The Writing Cool Down Time

They say that when you finish a writing project you should let it sit for a while and sort of ferment. You need time away from it in order to have a more detached perspective on it and to let the ideas cool down. That way you aren’t so involved and can slice the thing up as needed with less weeping and wailings of “Don’t murder my baby!”

You can see better what needs to go and have less attachment to it, making it easier (never easy, mind you) to remove what is less useful and enhance what can be bettered.

There’s always that feeling of melancholy and free floating ease when I finish a project. It’s like that act of creation is over. I’ve reached the end and all that means, and things are good. I don’t quite relax because I know there is work to be done, and part of me is looking forward to it, another part wants to get it over with, and still another is looking forward to submitting it and the possible acceptance or *gulp* rejection.

I figured with a short story, I really didn’t need that much time to go over it, send it to my beta readers, and move from there. I finished it early last week and I plan to dive in tomorrow with the editing. I cut it rather close, and normally that amount of time would be reprehensible, but there’s no use crying over it. It is what it is.

I have lost one beta reader, which is for the best. He couldn’t analyze a thing, couldn’t tell me anything other than, “Duuuh, I like it. It’s good like a fluffy…oh, look at the bunny!” *scamper away* I felt obligated to allow this person to read and comment on my stuff because of my relation to that person. Thankfully, that is not the case anymore, and I can only pull from a pool of four people. But…

One of them is potentially about to be in a very bad place very soon. Another recently had a death very close to him and I couldn’t bear to pester him. Another one…well, I simply don’t want to hear it. Not the criticism; I’ve gotten better at taking that. But because of the type of story and a particular scene within it, I just don’t want to deal with the teasing. Very dear friend, but I don’t think she realizes that writers sometimes pull from their own lives and use things that happened in them to illustrate certain points or to use them as inspiration. So, my pool of five people has dwindled down to one for the time being.

That’s what I have and that’s what I have to use. I’m asking these friends a huge favor and I can’t ask that they put their lives or sorrow or even good times aside for my benefit.

While this is going on, I have two resurrected ideas percolating in my mind. I considered going on with the steampunk thing, but that is likely going to be a novel or a novella. So, I think I may return to the realms of magic that are always in my head. But I plan to do it soon. I’m not going to let another year go by before I write and (hopefully) publish something.

I do kind of like this stuff, you know. I should do it more often.

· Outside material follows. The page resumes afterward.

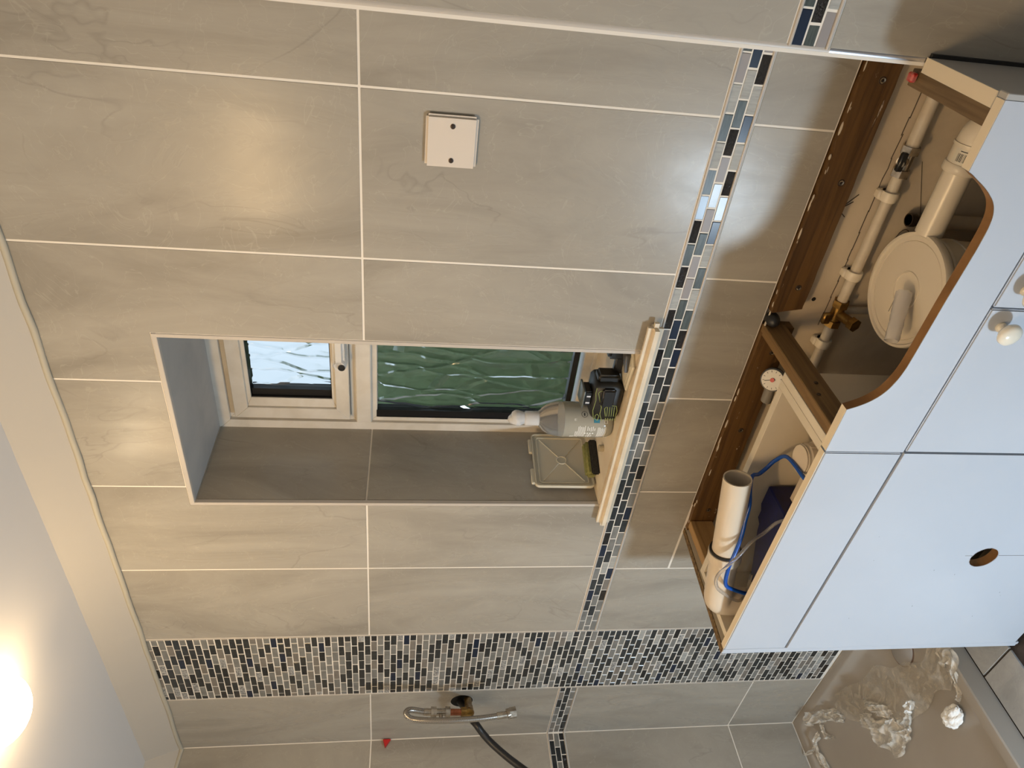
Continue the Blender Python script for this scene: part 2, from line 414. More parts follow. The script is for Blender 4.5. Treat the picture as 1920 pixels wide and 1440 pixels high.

And you know what helps me? I went back and reread an old, old, old, OLD story I wrote. It’s rough, there’s no sense of style or feeling for the world. It was before I properly understood world building (and, if I’m to be honest, it’s still a daunting process). The characters don’t speak the way I would like them to, but they have plenty of personality.

But it’s fun. And it’s funny as hell. I haven’t read it in years and I had forgotten all the giggly parts I put in there. I crack myself up. Then I went back and read something I wrote in my teens. Where did that talent go? Where did that innate sense of story go? How did I intrinsically understand world building at that time?

Dunno. But it gives me hope, guidance, and a sense of excited anticipation not only for proofreading, but for jumping into the next project.

~ by Darren Endymion on January 26, 2015.